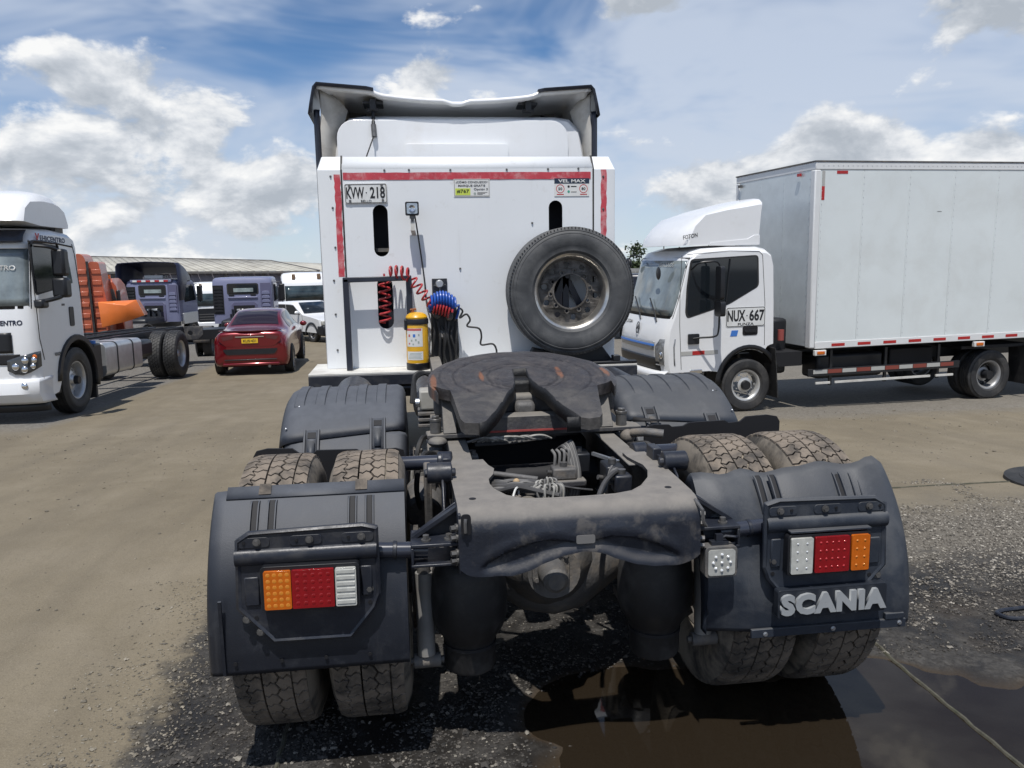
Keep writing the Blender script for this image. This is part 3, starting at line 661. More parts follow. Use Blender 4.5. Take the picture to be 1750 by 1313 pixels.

────────────────────

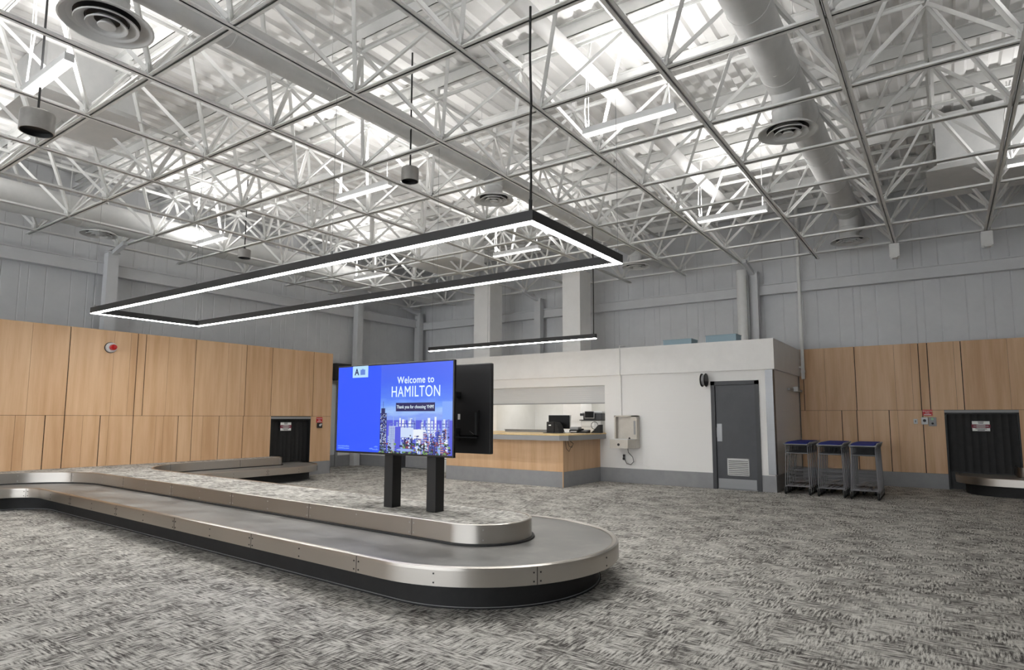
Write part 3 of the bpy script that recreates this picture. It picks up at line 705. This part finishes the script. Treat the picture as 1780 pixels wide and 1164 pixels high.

────────────────────

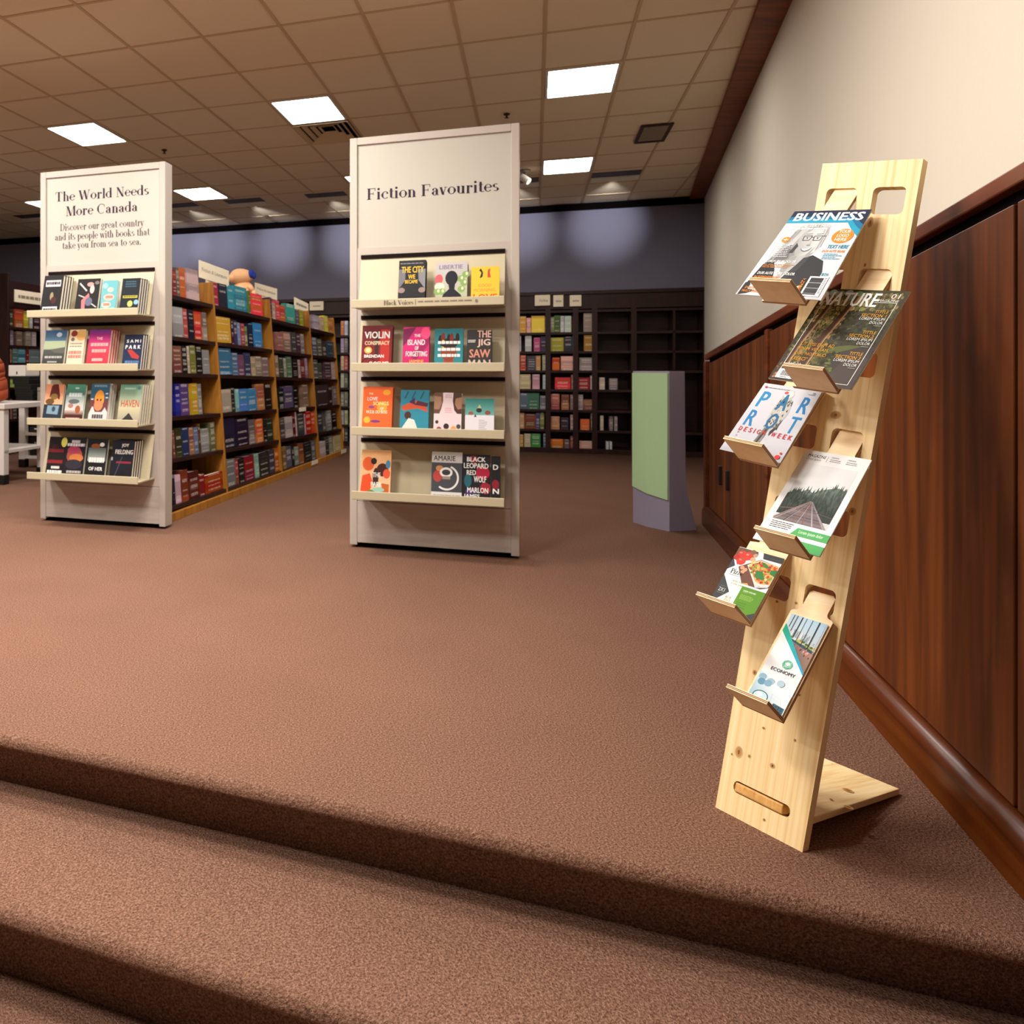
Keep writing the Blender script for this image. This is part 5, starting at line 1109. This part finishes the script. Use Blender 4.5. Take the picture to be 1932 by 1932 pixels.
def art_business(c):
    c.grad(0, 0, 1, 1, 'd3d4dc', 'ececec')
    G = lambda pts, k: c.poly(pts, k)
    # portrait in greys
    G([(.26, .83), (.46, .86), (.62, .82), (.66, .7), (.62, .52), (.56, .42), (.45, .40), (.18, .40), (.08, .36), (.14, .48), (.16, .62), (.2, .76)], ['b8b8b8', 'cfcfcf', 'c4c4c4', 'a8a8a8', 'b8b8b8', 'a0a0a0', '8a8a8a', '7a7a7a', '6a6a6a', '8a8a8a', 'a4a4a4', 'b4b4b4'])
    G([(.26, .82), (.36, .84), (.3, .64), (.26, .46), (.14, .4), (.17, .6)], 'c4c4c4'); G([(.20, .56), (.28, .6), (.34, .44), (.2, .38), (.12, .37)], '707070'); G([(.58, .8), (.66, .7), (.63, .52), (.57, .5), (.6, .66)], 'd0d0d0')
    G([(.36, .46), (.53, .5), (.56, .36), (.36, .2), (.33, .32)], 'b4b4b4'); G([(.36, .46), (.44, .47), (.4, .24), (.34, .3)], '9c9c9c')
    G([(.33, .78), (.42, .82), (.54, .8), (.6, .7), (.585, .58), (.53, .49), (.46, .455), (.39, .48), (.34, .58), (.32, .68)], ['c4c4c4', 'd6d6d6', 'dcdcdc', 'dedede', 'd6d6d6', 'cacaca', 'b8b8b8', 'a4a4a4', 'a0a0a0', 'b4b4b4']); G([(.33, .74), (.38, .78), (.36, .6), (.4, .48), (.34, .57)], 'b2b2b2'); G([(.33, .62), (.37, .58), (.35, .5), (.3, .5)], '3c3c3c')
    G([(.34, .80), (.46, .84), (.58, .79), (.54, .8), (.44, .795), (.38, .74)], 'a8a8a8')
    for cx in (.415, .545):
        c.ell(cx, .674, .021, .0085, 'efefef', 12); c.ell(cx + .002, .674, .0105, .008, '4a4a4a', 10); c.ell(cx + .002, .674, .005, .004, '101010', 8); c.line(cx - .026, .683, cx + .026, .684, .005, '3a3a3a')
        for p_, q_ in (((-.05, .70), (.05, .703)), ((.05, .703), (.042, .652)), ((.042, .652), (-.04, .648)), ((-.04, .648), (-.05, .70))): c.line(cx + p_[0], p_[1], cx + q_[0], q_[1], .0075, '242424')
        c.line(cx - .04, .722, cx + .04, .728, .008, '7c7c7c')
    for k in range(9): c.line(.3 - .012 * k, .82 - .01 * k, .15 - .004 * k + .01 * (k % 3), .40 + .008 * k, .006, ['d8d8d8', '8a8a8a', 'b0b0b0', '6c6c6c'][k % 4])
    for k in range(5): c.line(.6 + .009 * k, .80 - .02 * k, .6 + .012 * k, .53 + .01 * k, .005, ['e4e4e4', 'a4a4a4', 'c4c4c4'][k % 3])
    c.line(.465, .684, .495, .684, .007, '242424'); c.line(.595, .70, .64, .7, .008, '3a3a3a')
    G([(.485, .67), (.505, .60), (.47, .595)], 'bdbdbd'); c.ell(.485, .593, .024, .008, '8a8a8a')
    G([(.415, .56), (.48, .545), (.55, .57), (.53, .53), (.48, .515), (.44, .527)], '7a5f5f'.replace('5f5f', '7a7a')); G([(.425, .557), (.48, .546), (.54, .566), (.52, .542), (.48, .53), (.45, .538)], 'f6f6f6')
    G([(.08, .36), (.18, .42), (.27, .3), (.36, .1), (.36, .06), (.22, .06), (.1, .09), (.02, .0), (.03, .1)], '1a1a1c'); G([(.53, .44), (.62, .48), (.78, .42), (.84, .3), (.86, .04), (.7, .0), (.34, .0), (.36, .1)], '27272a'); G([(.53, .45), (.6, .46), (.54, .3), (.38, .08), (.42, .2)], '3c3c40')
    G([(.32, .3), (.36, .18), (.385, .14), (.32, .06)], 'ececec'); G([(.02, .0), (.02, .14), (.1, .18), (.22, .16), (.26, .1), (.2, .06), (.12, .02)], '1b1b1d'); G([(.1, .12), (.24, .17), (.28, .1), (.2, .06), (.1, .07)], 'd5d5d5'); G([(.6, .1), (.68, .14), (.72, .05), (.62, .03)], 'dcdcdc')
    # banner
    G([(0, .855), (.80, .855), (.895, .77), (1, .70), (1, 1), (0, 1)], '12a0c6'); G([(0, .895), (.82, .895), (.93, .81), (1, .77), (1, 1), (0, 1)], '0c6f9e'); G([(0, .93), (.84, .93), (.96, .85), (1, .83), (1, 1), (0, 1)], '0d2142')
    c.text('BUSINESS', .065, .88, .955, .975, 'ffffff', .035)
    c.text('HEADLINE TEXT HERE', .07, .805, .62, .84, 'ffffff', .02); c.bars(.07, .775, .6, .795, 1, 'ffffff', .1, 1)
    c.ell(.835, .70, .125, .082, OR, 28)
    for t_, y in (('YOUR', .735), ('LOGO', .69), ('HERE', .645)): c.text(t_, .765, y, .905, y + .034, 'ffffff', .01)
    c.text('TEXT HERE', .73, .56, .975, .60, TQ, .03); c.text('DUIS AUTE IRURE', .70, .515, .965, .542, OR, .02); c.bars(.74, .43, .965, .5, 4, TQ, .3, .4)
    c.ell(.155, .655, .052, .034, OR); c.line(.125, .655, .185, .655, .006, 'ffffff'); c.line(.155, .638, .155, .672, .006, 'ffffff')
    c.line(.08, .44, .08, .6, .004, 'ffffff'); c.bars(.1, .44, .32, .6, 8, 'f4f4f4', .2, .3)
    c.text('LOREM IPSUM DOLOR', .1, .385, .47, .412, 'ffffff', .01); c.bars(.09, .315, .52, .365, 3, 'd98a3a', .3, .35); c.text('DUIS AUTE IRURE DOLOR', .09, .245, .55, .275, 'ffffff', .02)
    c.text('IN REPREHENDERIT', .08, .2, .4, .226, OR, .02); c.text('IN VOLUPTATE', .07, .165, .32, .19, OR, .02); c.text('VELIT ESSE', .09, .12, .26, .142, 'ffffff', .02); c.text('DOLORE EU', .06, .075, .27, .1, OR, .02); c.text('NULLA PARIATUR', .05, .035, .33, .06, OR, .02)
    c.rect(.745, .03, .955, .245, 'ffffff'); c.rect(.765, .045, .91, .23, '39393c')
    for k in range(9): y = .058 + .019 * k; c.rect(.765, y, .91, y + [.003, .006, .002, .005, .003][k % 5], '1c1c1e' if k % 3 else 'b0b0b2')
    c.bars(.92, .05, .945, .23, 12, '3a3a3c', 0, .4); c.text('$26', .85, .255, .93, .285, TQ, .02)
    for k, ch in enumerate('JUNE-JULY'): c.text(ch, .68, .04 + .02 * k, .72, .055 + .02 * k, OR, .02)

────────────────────

**EXERCISE DESCRIPTION:** Find all lines with "starting" in them and copy each one.

**RESPONSE:**
Keep writing the Blender script for this image. This is part 3, starting at line 661. More parts follow. Use Blender 4.5. Take the picture to be 1750 by 1313 pixels.
Keep writing the Blender script for this image. This is part 5, starting at line 1109. This part finishes the script. Use Blender 4.5. Take the picture to be 1932 by 1932 pixels.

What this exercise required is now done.